* Start Given entries *

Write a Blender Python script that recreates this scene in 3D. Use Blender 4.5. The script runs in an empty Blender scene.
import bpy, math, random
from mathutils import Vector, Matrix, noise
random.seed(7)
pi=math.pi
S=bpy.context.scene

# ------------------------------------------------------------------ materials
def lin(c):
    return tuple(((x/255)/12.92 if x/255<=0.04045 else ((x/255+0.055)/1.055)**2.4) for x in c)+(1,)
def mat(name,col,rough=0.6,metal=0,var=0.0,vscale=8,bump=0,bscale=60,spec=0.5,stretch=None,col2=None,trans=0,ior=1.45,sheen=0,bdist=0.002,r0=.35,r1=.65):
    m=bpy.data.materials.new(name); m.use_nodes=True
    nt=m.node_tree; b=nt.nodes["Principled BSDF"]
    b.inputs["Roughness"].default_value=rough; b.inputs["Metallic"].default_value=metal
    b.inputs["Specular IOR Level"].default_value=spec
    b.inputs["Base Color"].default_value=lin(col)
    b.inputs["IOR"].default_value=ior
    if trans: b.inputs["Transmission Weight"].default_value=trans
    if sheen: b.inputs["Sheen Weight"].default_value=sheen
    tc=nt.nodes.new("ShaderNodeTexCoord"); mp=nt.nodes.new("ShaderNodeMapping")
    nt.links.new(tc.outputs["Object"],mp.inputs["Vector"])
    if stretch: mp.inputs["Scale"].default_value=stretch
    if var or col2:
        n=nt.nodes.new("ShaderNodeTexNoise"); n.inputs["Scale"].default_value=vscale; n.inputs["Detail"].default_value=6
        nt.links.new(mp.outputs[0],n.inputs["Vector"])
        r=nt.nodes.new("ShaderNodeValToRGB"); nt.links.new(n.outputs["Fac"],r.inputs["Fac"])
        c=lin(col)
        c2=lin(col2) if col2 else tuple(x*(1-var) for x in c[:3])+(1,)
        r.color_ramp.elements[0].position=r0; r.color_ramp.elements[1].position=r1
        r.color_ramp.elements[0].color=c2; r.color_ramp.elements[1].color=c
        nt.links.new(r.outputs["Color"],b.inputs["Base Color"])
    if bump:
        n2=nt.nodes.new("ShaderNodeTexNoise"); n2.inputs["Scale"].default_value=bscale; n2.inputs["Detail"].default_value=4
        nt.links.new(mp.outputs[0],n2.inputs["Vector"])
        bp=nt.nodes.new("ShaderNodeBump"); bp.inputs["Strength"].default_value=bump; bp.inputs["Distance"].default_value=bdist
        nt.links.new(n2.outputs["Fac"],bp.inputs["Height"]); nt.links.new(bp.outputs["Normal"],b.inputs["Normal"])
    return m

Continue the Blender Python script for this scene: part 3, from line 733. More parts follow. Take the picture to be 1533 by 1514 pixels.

* End Given entries *

* [Exercise]
Quote in full each line from the top of the records above through the line with "S=bpy.context.scene"; stop after that line.

* [Finished exercise]
Write a Blender Python script that recreates this scene in 3D. Use Blender 4.5. The script runs in an empty Blender scene.
import bpy, math, random
from mathutils import Vector, Matrix, noise
random.seed(7)
pi=math.pi
S=bpy.context.scene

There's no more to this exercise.